Wie praktisch alle italienischen Spitzenbanker und wie Panetta ist auch Franco eine geldpolitische "Taube", also ein Verfechter einer im Zweifelsfall eher lockeren Geldpolitik, und er hat wiederholt Kritik an der EZB-Politik geübt. Doch der Mann aus einem kleinen Ort bei Belluno in Venetien, der gern in den Bergen seiner Heimat wandert, ist zurückhaltend, höflich und pflegt eher leise Töne. Er ist ein enger Vertrauter Draghis, mit dem er lange bei der Banca dItalia zusammengearbeitet hat: Nach einem Studium der politischen Wissenschaften in Padua hatte er an der New York University einen Master in Betriebswirtschaft erworben und startete seine Karriere 1979 bei der Banca dItalia. Dort blieb er, abgesehen von nebenberuflichen Lehraufträgen an verschiedenen Universitäten, sein Leben lang.

Für Aufsehen sorgte Franco 2018. Als damaliger Chefbuchhalter im Finanzministerium legte er sein Veto gegen Premierminister Giuseppe Conte ein, der ohne Rücksicht auf das Defizit Flat Tax, Bürgergeld und das Vorziehen des Rentenalters in einem Rutsch durchziehen wollte.
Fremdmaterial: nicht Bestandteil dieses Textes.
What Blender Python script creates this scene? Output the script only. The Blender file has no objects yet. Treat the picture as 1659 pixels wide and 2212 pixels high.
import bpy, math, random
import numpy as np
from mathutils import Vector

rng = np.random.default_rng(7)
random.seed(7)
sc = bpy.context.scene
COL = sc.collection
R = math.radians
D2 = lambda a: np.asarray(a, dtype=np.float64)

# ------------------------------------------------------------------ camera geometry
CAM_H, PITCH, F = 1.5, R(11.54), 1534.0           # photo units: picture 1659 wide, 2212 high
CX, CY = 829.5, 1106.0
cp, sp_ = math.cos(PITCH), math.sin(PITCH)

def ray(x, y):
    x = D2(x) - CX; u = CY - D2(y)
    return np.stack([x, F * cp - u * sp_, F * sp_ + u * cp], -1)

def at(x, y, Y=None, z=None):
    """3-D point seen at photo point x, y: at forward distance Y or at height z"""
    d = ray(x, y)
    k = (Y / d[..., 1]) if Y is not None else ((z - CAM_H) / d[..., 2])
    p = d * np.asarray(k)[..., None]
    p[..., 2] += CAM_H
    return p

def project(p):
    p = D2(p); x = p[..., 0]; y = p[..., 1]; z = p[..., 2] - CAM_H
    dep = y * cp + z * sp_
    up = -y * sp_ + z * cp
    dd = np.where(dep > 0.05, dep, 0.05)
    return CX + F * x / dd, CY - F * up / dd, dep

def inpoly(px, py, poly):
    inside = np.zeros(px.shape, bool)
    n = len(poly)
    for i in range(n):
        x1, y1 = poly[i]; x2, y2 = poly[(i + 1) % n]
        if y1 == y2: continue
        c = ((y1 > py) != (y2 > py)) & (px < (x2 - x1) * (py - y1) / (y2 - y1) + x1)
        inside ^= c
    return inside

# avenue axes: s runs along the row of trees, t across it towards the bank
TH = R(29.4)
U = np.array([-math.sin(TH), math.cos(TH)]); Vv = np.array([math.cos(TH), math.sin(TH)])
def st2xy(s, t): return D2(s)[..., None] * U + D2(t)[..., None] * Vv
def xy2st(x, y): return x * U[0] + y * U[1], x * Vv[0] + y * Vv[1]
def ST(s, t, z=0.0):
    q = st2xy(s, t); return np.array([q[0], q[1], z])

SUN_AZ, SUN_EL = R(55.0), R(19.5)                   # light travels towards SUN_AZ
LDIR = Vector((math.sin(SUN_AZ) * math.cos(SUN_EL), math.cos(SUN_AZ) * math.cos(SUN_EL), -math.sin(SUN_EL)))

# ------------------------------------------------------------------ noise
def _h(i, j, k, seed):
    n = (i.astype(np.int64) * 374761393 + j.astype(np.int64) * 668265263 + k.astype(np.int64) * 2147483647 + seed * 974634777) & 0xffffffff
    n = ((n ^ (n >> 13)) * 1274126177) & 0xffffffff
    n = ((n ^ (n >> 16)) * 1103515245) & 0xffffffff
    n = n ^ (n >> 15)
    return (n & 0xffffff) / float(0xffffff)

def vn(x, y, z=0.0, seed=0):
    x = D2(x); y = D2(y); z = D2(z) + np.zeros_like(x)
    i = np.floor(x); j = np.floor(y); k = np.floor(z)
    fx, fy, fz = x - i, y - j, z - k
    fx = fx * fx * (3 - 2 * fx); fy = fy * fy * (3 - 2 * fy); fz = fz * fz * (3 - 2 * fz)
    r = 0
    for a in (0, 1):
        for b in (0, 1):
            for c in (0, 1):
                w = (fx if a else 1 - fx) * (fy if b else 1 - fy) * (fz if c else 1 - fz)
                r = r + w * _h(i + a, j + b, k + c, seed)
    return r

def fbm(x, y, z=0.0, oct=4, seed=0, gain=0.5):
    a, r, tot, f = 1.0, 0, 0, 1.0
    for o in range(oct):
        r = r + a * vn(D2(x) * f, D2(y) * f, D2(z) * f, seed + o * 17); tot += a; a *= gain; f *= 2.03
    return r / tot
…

Der heutige und damalige Vizepremier Matteo Salvini bezeichnete ihn deshalb als „Verhinderer“. Franco tritt für eine langsame, aber stetige Rückführung der Verschuldung des Landes ein.

Sollte Franco ins EZB-Direktorium einziehen, wartet auf ihn auch die Aufgabe, zwischen der EZB und der Regierung in Rom zu vermitteln. In den vergangenen Wochen hatte Rom seine Attacken auf die EZB und den aktuellen Zinserhöhungskurs noch einmal verschärft. Vize-Regierungschef Matteo Salvini hatte die EZB-Politik als „unsinnig und gefährlich“ kritisiert (vgl. BZ vom 28. Juni). Auch Italiens Regierungschefin Giorgia Meloni hatte Kritik geübt.

Der EZB dürfte vor allem daran gelegen sein, dass die Nachfolge schnell geregelt wird. Nicht nur, dass der Kampf gegen die hartnäckig hohe Inflation aktuell alle Aufmerksamkeit verlangt. Zugleich wird das Projekt digitaler Euro immer konkreter. Das vergleichen auch Notenbanker selbst mit der Einführung des Euro im Jahr 1999 – und zuletzt lag die Zuständigkeit im Direktorium für das Thema bei Panetta. Dass Franco Panettas Aufgabengebiete übernimmt, ist aber nicht ausgemacht. Das wird dann in neuer Zusammensetzung entschieden.